10 years later, 18 yr old me was both spot on and wrong about everything.
18 yr old me knew the importance of serving strangers and travelers. But she thought that you needed to go far away to make a difference.
18 yr old me knew that she wanted to be independent.
She didn't understand that she couldn't be who she really was without the people around her.
18 yr old me knew that justice was big and important. She didn't understand that it was also small, and mundane.
In many ways, I have become exactly who 18 yr old me knew she always. But my life looks nothing like she thought it would. That's fine.
It's fine because she forgot that joy and fulfillment aren't about places but people. She wanted the outward trappings worldliness and sophistication.
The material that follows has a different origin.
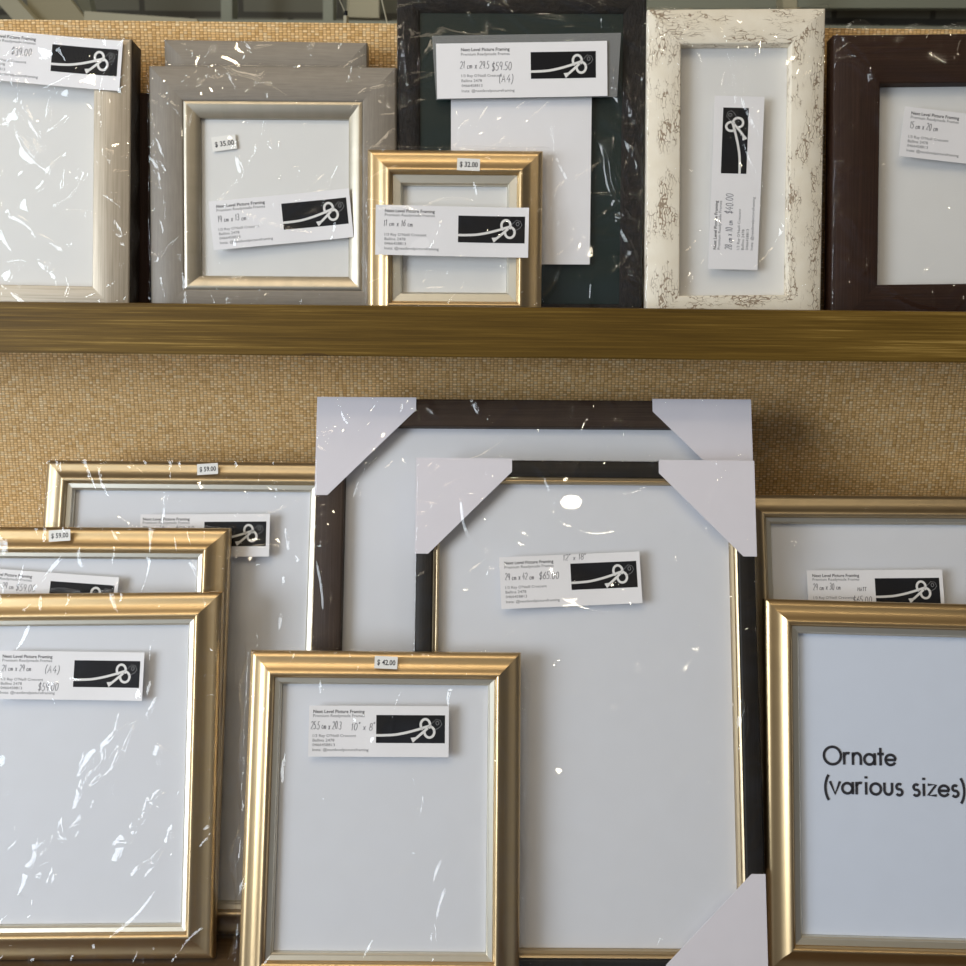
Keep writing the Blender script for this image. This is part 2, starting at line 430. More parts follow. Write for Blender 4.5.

Along the way, she learned that joy is where you are loved, there is no limit to the number of people you can fit in/on a truck, justice is both elusive and universal, and that nothing is as simple as it seems, and that most things boil down to doing right by people even when it's hard or they suck.
Along the way, she's learned that caring for strangers and travelers can happen in your own backyard. That justice isn't glamourous, and that it's really hard.
She's learned to milk sheep and cube mangoes and drive big vans and listen to what people have to say.
She's failed at lots of things, from opening a coconut with a machete, to working at the UN, to knowing what to do with her face in pictures, to listening to what other people have to say.
She's made mistakes that have cost her. Done bad things she never thought she was capable of. Maybe changed her life.
She's still messed up in a lot of ways. But it a lot of ways she's not. She's different now. Not better, or worse, just different. MUCH better at the whole driving thing in general.
In her head, she is the most kind and understanding and compassionate person.
In reality, well... You've probably figured that out by now. Don't get in her when she's driving a big van
18 yr old me would probably disapprove of 28 yr old me. But she'd get over it. Because she's tough like that.
I guess a better title for this post would be "An Ode to Myself." Self-serving poetry's annoying, so I'll end with something much better:
You, You there. Yes you. You are fabulous! Mainly because you're here reading this. But also for a host of other reasons. I don't need to explain. This manatee knows what's up.